Un militar no puede ser un buen hombre de bien si no es un buen soldado; y nunca será mejor soldado que cuando viva como un cristiano perfecto. A principios del XIX todavía estudiaban los Caballeros Cadetes del Colegio de Artillería un breve catecismo militar, que les enseñaba: “Al modo que peca un magistrado cuando juzga mal por ignorancia, así también peca un comandante cuando ordena mal sus tropas por la misma causa. Cada uno está obligado a saber de su oficio; y el honor y la conciencia obligan en todos los estados a renunciar los encargos que no sean capaces de desempeñar. Si un joven que abraza la carrera de las armas se persuadiera que por honor y por conciencia es responsable de los males que originaría su ignorancia o poca aplicación, sería difícil que con los principios de un buen nacimiento y educación se abandonase a la pereza”.
Se puede decir que el verdadero honor es el estímulo humano que nos induce a cumplir rectamente nuestros deberes, cuando nuestra vida no está inspirada en un sentido religioso.
Para las sanciones humanas establecidas para los que faltan a sus obligaciones, y el castigo que amenaza a los que faltan a sus deberes, el honor militar tiene exigencias intermedias: más severas que las leyes y los reglamentos castrenses, porque el honor es más susceptible que la venganza publica; pero menos estricta que la Ley de Dios y también menos clemente y piadosa que la justicia divina; pero, en todo caso, censuras referidas a ciertos actos u omisiones “que lesionen principios o intereses vitales de la convivencia social”.
Así entendido, el ámbito del honor queda sujeto a la circunstancia histórica sólo en la medida que ella determina la elevación mayor o menor de la barrera de imperativos legales; o en cuanto, por razones de cualquier orden, las exigencias del grupo social que lo discierne experimentan variación de volumen.
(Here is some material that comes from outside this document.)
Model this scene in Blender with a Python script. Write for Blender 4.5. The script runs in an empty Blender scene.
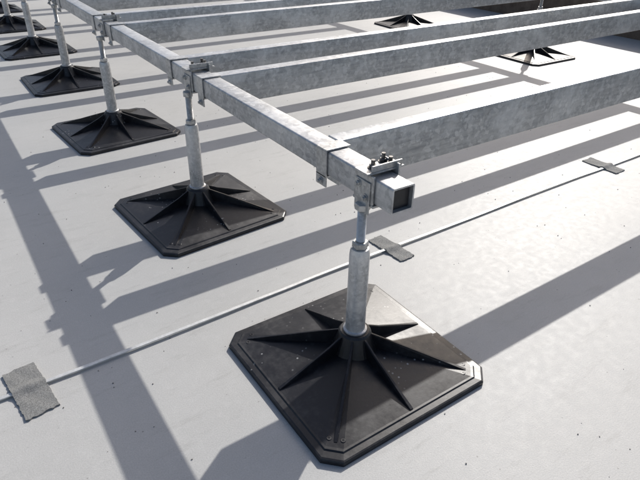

Cuando el área de estos grupos sociales coincide con las de las corporaciones profesionales, vienen a hacerse éstas, además de censoras del honor de sus individuos, depositarias y participantes de él, de donde le viene a la propia corporación una suerte de prestigio, el honor del gremio, que, de nuevo, redunda sobre cada uno de sus individuos. Nuestra profesión que, como tal, posee un Código moral de conducta como son las Reales Ordenanzas, no pretende que todos los profesionales sean honorables por naturaleza, como es obvio en vuestro caso, sino que dado el caso de comportarse innoblemente, el resto de los profesionales de la milicia tienen la potestad de exigir que este descarriado vuelva a respetar las normas de conducta que en las citadas se exige para todos los miembros de las Fuerzas Armadas.
El hecho de que las exigencias sean distintas de una corporación a otra es, en cambio, indicio de insolidaridad espiritual, que no habla bien de la sociedad que las integra.
La medida de su perfección la dará la tasa del rigor y la amplitud del círculo de su vigencia.
Que aquél se haya ejercido en direcciones inconvenientes es una desdichada historia. “El conflicto, dice Valdecasas, entre los preceptos de la moral cristiana y la moral propia de la sociedad no es exclusiva de ninguna época”. Pero la gloria de la nuestra sería que todos entendiesen que sólo en la univocación de todas las exigencias profesionales, con los preceptos morales, está el fundamento del perfeccionamiento social. Cuando esto ocurra, y todo hombre en su oficio, se haga cargo del deber que le marca su Código deontológico, el progreso técnico y el bienestar material vendrán por añadidura.
Enrique Area Sacristán.
Teniente Coronel de Infantería.
Doctor por la Universidad de Salamanca.